With this simple 2m antenna the radio should receive, at DAYTIME, the local MW stations (those within ~300km distance) and usually some remote stations on Shortwave below 20m. After dark it should receive many MW stations, say those within 1000 km distance, and the shortwave band should receive plenty of stations. So the 2-3m wire should allow you to demonstrate the radio and to see that SW `works' for you.
The technical term for this type of antenna is `longwire', even though this piece of wire can hardly be called long.
Here in Europe, with such a wire one hears about 30 stations on Medium Wave during the day. At nighttime the signals on MW and SW come in so strongly that the radio may become overloaded. At many frequencies several stations will be heard simultaneously, which makes it difficult to understand anything. MW stations up to 2000km away can be heard... if they are lucky enough to have no strong transmitters on the same frequency closer to your house. Annoying noises can often be reduced, and desired signals increased, by grounding the radio: this is done by connecting the ground terminal of the radio to a water pipe.
So my longwire is just one wire, connected to the radio on one side and runs 20 meters away, and roughly horizontally. Depending on the geometric situation of your house and radio, you may experiment with other layouts, for example if you live in a highrise, you can have a vertical antenna by hanging 10-15 meters of wire outside your window downward! (Not all residence buildings allow this, unfortunately, and your downward neighbors may start wondering about what is running in front of their window. Not to arouse suspections you better take the wire inside after listening.) In any case, the best place for a longwire antenna is outside, and preferably high up. The house is usually filled with electromagnetic radiation from household appliances, and we prefer to have as little of this as possible in the radio. Also, the fields of radio stations are a lot stronger outside.
Old valve radios are built for long wire antenna's, so you can plug the wire end into the old radio directly. Modern radio's, such as the Philips D2999, have low impedance input and your wire will not work optimally. You can improve the result of your long wire antenna with an antenna tuner, like depicted on the left.
The 20m longwire is the best `all-band' antenna: if you want something better still, it will be a directional or tuneable antenna for specific bands, like a tuned loop or a dipole for the 15 meter or 20 meter band. But it is no use to start building anything beyond this 20m longwire before you feel the need to have something for a specific band.

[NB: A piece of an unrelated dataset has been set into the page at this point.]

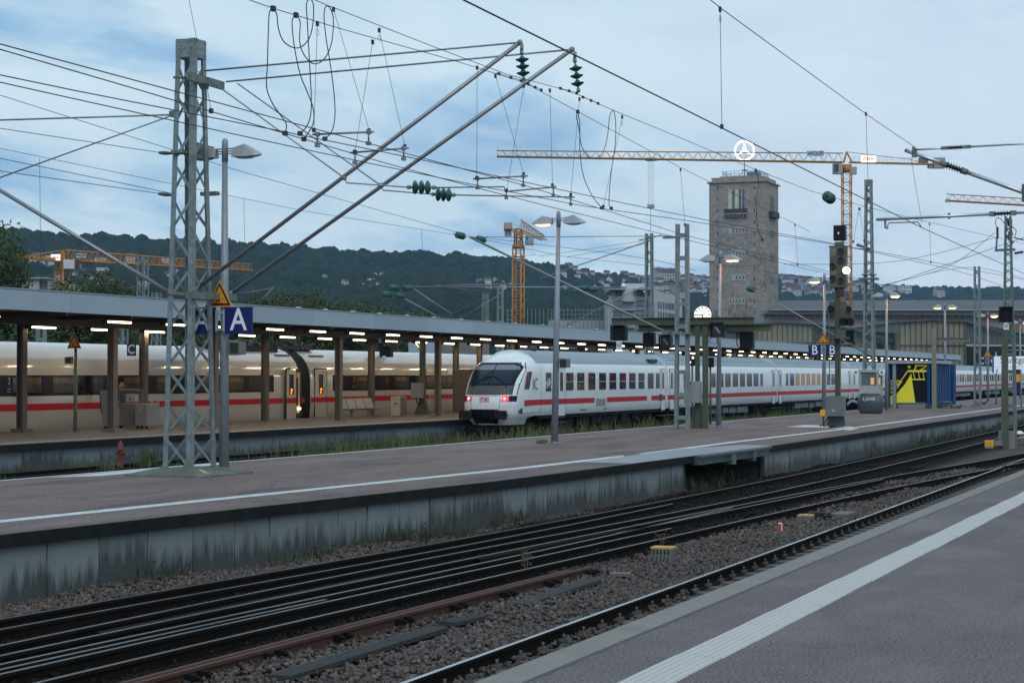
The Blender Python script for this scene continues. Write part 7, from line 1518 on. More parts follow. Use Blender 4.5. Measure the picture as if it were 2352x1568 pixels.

A loop design is detailed on this page.
The one on the picture includes one of the co-constructors and a
crystal receiver; it's design is detailed here.
The splitted part of the wire picks up the signal, the other part is
just the feeding connection.
This type of antenna is called an open dipole and it is
directive in the direction perpendicular to the position of the antenna.
(Note: I received one email from somebody who said his T didn't work.
The problem turned out to be that I had not explicitly mentioned that
the bottom of the T should actually be connected to the radio in
question!!)
The FM Dipole Antenna
Modern FM portables have whip antennas, which are hard to beat.
Some of the older tubed Fm radios have small built-in antennas and
your reception can be improved using about 2 meters of two-prone wire.
On one end of this wire you connect two banana plugs to fit the
antenna terminals of the radio.
At the other end you split the wire over a length of circa 75 cm, thus
forming a T-shape and
connect the split part of the wire to the wall or ceiling.